Problem B) with his reference to sundays he's obviously taking a jab at Christianity. The big problem with his metaphor is that Christianity isn't just based on the fleeting hope that God exists and let's build a system around it. It's based on the teachings of 1) a historical person ie. Jesus; 2) the history of a family of people, the Jews (which if the Jewish scripture are true, started when God did in fact appear to a person, Abraham) ; and the continuing (2000 years+)personal histories of those involved in it. Those are actually concrete things!

Now we can say, I don't believe those people actually experienced that or they were all tricked or delusional and God never actually did the things that is recorded in Jewish & Christian scripture but what do we base that claim on?
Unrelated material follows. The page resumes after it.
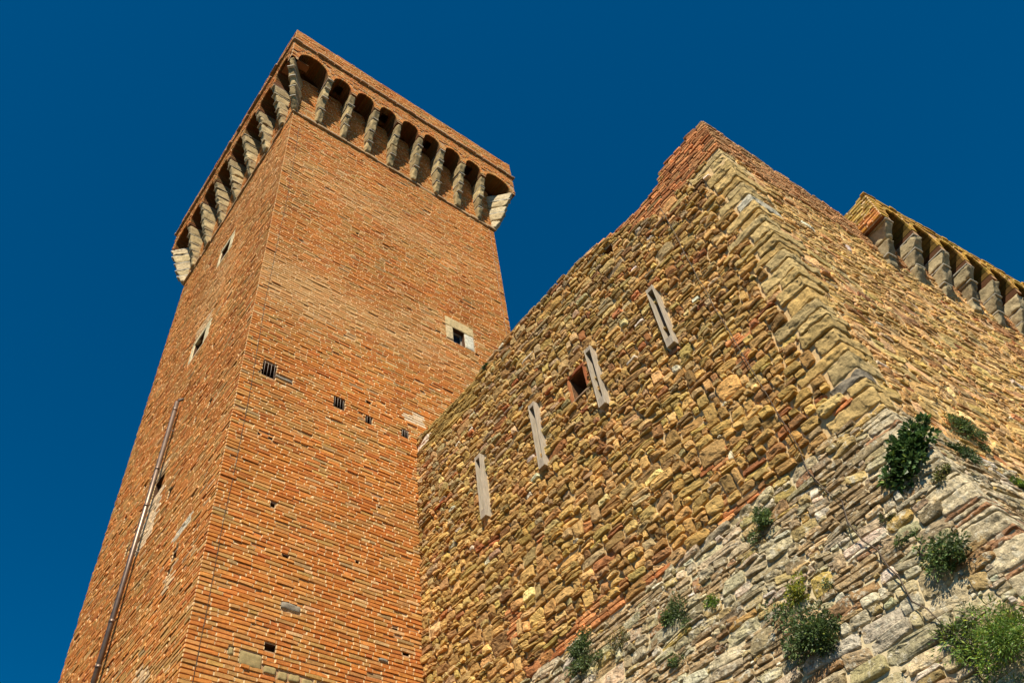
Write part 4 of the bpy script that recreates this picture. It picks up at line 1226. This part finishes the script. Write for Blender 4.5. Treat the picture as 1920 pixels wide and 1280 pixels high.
def bl(y, z): return y, (z - ZK) / VL[2]
DG = (.045, .085, .026); MG = (.085, .135, .042); YG = (.17, .21, .04); BG = (.12, .21, .038)
PL = [
    (FR_BL, *bl(1.93, 6.44), .24, .19, .13, 760, .05, .75, (.055, .105, .03), 'dark broad-leaved ivy clump hanging over the corner of the base', 'ivy', 'ivy', 1, .1),
    (FR_BL, *bl(2.14, 6.33), .12, .16, .08, 520, .024, .5, (.06, .08, .03), 'small-leaved trailing plant just below the dark ivy clump', 'plant', 'trailing_plant', 2, .15),
    (FR_BR, .68, -.46, .24, .10, .09, 520, .026, .5, DG, 'low green plant right of the ivy on the corner ledge', 'plant', 'ledge_plant', 3, .1),
    (FR_SR, 1.55, 7.62, .45, .14, .10, 700, .03, .4, MG, 'flat green shrub at the foot of the right-hand wall', 'shrub', 'wall_shrub', 4, .1),
    (FR_BL, *bl(3.60, 6.87), .12, .15, .13, 560, .026, .5, MG, 'round leafy shrub hanging from the top of the base, below the cable', 'shrub', 'wall_shrub', 5, .08),
    (FR_BL, *bl(4.87, 6.60), .14, .21, .13, 620, .028, .45, MG, 'tall leafy shrub in the middle of the battered base', 'shrub', 'wall_shrub', 6, .06),
    (FR_BL, *bl(2.04, 5.33), .15, .15, .14, 760, .028, .5, MG, 'spiky round shrub on the base below the ivy', 'shrub', 'wall_shrub', 7, .1),
    (FR_BL, *bl(3.37, 5.42), .23, .27, .18, 1500, .03, .5, (.07, .11, .036), 'largest shrub on the base, dense and hanging low', 'shrub', 'wall_shrub', 8, .06),
    (FR_BL, *bl(3.36, 5.86), .15, .13, .10, 480, .026, .5, YG, 'yellowish shrub directly above the largest dark shrub', 'shrub', 'wall_shrub', 9, .4),
    (FR_BL, *bl(6.42, 7.06), .17, .17, .13, 560, .03, .5, MG, 'upper of two shrubs at the left end of the base', 'shrub', 'wall_shrub', 10, .05),
    (FR_BL, *bl(6.30, 6.80), .19, .14, .12, 460, .03, .45, (.075, .11, .04), 'lower of two shrubs at the left end of the base', 'shrub', 'wall_shrub', 11, .08),
    (FR_BL, *bl(1.93, 4.46), .24, .24, .22, 1700, .035, .22, BG, 'bright green grassy bush in the bottom right corner of the picture', 'bush', 'grassy_bush', 12, .25),
    (FR_BL, *bl(2.20, 4.62), .12, .17, .10, 520, .03, .3, (.06, .085, .03), 'thin dark green plant left of the bright grassy bush', 'plant', 'wall_plant', 13, .1),
    (FR_BL, *bl(4.38, 6.40), .08, .08, .06, 170, .028, .45, BG, 'tiny bright tuft right of the tall leafy shrub', 'tuft', 'wall_tuft', 14, .2),
    (FR_BL, *bl(4.95, 6.05), .08, .07, .06, 150, .026, .45, MG, 'tiny tuft below the tall leafy shrub', 'tuft', 'wall_tuft', 15, .2),
    (FR_BL, *bl(1.79, 6.02), .08, .09, .06, 170, .024, .4, (.10, .12, .035), 'thin tuft on the corner edge below the ivy', 'tuft', 'wall_tuft', 16, .3),
    (FR_BL, *bl(2.32, 5.70), .09, .08, .05, 150, .022, .45, MG, 'small tuft beside the cable, left of the spiky round shrub', 'tuft', 'wall_tuft', 17, .15),
    (FR_BL, *bl(2.38, 5.98), .07, .06, .05, 120, .022, .45, (.07, .085, .03), 'small tuft on the base halfway from the ivy to the cable', 'tuft', 'wall_tuft', 18, .2),
    (FR_BR, 1.50, -.58, .13, .08, .07, 220, .03, .4, BG, 'bright green tuft on the right face of the base', 'tuft', 'wall_tuft', 19, .2),
    (FR_BL, *bl(5.75, 6.78), .14, .10, .07, 180, .026, .4, (.09, .10, .04), 'sparse dry plant between the left end shrubs and the tall shrub', 'plant', 'wall_plant', 20, .3),
    (FR_SL, 7.50, 13.20, .10, .07, .06, 140, .035, .5, DG, 'small plant on top of the stone wall against the tower', 'plant', 'wall_plant', 21, .05),
    (FR_BL, *bl(3.08, 5.75), .05, .06, .05, 90, .02, .45, MG, 'very small tuft right of the yellowish shrub', 'tuft', 'wall_tuft', 22, .15),
]
for (fr, u, v, ru, rv, dp, nl, sz, asp, base, lab, cat, nm, sd_, yl) in PL:
    plant(fr, u, v, ru, rv, dp, nl, sz, asp, base, lab, cat, nm, sd_, yellow=yl, shear={1: -.6, 2: -.7, 3: .4, 8: .3, 9: -.6}.get(sd_, 0))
This of course could take us logically into the question then of how do you know which God to believe in or which holy book to follow but that's another conversation

One of the hopes of Christianity is that we will eventually see God eye to eye and everyone will be able to see for themselves. But there's plenty of people around to ask and plenty of books written dealing with why 1.5-2 billion people (according to wikipedia) believe that history revolves around some carpenter that lived 2000 years ago! If I could recommend one it would be "Simply Christian" by NT Wright.

Miss ya!


L.J. said...

Hey Chris!
Thanks for the comment on Bertrand Russell’s parable. I agree with you that for a strong atheist to flat out deny the existence of the “teapot” makes them just as invalid as the strong theist, as there is not 100% certainty either way. However, I think Russell would be categorized as a de facto atheist, that is, he could not say for certain God did not exist but lived his life under the assumption that he didn’t. Even Dawkins is hesitant to place himself fully in the strong atheist category, as this puts him in a position just as flawed as the individuals he so potently opposes.
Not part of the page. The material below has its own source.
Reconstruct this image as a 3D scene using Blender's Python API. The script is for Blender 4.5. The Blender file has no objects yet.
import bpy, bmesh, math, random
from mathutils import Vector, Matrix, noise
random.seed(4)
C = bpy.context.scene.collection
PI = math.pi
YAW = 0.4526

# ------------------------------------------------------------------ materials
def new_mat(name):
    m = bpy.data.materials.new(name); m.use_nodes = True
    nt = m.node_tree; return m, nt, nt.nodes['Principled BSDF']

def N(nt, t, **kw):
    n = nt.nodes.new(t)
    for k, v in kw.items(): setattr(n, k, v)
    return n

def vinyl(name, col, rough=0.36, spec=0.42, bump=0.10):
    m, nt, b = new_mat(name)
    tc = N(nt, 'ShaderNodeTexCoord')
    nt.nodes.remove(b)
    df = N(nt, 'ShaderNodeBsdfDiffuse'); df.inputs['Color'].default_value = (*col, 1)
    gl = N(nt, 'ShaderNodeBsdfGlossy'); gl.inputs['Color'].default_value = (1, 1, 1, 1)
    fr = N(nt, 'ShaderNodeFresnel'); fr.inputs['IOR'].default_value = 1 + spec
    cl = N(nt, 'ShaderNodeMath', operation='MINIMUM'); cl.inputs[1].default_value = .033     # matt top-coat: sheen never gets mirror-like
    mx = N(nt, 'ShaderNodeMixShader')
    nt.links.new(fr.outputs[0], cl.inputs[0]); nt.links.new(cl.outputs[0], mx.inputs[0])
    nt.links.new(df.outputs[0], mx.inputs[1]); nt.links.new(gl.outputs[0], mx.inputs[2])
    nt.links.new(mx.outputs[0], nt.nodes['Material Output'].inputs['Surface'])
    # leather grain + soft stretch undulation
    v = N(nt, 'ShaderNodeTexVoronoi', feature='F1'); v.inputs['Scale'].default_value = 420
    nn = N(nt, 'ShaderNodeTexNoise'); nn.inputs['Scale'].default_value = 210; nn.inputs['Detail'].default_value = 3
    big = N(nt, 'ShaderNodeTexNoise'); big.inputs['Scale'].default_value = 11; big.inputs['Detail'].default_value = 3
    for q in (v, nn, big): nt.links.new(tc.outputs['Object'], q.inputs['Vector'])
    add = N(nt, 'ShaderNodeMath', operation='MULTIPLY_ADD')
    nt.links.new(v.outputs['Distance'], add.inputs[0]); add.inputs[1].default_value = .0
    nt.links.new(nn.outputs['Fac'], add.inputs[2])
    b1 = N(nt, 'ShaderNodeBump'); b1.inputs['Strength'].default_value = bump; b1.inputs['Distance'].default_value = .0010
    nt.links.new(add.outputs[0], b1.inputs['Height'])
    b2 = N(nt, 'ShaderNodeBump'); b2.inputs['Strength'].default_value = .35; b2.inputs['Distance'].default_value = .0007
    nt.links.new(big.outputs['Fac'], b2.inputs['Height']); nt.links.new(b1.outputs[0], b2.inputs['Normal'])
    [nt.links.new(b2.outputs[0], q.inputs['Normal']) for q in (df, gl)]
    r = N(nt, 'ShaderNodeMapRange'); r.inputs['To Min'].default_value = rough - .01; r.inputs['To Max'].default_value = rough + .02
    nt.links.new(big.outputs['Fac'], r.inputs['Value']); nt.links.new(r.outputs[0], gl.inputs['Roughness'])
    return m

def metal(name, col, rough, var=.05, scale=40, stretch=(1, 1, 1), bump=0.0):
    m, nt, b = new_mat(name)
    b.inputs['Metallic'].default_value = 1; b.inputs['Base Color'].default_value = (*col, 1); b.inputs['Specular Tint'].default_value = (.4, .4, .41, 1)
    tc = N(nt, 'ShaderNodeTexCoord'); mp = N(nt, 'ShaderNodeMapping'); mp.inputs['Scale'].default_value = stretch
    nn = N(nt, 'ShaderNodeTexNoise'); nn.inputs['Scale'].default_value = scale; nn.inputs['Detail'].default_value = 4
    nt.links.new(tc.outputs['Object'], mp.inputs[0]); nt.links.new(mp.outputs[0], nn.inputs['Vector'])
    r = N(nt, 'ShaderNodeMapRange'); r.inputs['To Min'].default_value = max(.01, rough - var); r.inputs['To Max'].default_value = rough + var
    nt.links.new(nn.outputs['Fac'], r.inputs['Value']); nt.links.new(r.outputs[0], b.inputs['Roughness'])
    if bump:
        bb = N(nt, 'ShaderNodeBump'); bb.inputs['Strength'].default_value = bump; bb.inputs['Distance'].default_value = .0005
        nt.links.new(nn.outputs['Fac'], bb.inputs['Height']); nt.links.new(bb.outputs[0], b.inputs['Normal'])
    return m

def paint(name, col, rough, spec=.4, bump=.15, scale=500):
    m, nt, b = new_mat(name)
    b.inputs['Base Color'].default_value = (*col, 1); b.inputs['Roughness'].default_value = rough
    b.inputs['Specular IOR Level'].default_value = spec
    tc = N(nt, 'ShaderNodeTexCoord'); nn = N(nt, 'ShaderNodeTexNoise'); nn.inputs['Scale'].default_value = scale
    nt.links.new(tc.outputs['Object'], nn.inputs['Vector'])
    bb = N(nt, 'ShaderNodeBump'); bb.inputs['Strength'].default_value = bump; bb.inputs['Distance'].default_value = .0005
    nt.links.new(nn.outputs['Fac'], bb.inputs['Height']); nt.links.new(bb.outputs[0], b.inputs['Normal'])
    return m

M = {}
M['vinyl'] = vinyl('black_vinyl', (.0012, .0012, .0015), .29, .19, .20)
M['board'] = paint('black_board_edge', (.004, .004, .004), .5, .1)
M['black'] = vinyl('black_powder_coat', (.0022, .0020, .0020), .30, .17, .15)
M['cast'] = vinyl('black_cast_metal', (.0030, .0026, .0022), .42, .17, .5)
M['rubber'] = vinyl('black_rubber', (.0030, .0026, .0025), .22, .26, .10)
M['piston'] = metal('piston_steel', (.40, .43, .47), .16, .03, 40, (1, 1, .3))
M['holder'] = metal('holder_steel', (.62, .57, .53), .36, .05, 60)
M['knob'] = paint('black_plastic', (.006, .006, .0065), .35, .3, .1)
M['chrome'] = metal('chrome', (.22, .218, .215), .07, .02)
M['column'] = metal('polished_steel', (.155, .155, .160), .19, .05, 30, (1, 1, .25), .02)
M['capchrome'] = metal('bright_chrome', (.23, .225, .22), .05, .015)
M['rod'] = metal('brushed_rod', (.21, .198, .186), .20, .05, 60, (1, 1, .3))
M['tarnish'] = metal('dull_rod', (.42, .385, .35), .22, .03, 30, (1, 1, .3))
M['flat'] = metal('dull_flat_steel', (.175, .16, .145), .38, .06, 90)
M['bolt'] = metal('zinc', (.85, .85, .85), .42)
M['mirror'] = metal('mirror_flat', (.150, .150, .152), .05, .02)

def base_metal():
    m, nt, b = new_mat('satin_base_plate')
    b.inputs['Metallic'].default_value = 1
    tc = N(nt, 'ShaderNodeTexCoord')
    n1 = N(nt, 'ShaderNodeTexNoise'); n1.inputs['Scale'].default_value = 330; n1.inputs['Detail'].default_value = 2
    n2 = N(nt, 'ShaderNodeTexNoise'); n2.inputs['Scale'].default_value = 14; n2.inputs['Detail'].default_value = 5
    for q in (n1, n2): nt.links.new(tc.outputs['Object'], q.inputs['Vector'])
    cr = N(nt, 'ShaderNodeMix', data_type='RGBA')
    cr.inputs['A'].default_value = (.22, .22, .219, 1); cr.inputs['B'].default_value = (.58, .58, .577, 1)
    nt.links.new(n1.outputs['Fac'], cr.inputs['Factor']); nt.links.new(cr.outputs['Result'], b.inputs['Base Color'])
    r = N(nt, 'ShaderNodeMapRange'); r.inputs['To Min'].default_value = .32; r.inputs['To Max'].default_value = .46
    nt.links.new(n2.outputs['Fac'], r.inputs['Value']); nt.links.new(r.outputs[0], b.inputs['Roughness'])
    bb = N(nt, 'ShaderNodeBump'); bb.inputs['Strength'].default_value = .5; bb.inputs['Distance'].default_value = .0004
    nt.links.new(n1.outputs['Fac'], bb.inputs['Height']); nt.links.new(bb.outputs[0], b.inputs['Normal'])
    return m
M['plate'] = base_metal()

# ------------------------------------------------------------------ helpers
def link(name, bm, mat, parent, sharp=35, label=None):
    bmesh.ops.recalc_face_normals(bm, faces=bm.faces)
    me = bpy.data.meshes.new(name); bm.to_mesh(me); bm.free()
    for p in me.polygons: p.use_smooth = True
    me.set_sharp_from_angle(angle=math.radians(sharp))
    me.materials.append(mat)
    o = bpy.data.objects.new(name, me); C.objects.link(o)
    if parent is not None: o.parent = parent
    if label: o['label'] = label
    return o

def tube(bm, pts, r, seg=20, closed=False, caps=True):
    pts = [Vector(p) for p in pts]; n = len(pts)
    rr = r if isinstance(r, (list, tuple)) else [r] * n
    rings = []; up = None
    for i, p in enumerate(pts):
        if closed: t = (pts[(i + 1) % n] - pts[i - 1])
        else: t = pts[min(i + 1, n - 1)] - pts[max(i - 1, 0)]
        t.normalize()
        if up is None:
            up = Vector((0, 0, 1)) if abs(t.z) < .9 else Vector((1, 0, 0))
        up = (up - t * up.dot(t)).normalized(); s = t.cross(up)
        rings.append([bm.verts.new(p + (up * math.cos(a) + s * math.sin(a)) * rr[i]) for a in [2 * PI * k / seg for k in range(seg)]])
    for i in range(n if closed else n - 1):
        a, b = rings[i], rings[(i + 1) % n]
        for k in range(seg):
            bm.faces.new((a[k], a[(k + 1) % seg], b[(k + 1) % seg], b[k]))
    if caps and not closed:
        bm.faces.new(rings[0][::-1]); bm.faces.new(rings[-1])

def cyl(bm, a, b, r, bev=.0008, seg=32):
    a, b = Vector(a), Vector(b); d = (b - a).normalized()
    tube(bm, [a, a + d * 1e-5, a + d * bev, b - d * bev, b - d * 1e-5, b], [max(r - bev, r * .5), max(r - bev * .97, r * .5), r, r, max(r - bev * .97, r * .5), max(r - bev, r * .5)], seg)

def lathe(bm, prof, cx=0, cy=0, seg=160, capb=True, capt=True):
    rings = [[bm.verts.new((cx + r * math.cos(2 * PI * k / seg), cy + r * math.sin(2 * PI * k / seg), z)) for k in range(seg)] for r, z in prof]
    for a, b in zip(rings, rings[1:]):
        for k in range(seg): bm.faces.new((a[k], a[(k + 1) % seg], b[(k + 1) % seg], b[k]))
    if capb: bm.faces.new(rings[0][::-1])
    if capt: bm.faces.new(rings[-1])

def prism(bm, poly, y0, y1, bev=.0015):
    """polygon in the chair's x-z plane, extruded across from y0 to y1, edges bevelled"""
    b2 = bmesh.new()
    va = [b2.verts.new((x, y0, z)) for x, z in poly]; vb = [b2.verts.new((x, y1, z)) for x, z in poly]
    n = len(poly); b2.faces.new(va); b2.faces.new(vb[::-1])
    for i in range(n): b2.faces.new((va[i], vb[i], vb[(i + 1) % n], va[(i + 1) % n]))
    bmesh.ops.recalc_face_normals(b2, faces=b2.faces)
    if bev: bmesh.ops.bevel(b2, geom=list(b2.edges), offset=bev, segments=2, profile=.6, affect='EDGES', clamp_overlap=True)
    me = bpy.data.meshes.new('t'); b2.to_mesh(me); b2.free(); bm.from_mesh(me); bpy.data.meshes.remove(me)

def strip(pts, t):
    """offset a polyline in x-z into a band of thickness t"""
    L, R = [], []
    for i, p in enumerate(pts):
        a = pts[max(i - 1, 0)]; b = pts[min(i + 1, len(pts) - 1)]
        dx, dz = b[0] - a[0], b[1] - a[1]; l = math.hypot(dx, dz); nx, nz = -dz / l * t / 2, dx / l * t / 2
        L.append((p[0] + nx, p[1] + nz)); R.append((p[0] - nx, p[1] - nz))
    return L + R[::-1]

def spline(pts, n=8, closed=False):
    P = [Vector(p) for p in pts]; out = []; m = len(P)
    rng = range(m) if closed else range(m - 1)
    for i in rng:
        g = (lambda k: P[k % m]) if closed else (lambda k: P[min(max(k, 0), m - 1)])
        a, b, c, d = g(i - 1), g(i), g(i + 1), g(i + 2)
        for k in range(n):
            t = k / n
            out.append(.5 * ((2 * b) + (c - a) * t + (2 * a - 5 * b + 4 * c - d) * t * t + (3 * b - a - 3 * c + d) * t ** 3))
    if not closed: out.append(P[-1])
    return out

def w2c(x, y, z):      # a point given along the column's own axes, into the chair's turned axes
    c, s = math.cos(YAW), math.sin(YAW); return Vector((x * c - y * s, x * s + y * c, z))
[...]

I think that religious agnosticism is a temporary condition since one way or another we will be presented with concrete proof either nullifying or confirming the existence of a God (whether that is a Christian God or any other God). At this time though, I cannot say that I personally find the evidence of the existence of a religious figure as equally likely as the non-existence of such. But, I am open to giving a fair consideration to the other side of the argument, thanks for the reading recommendation!

Miss you too and hope everything is going well over there across the pond!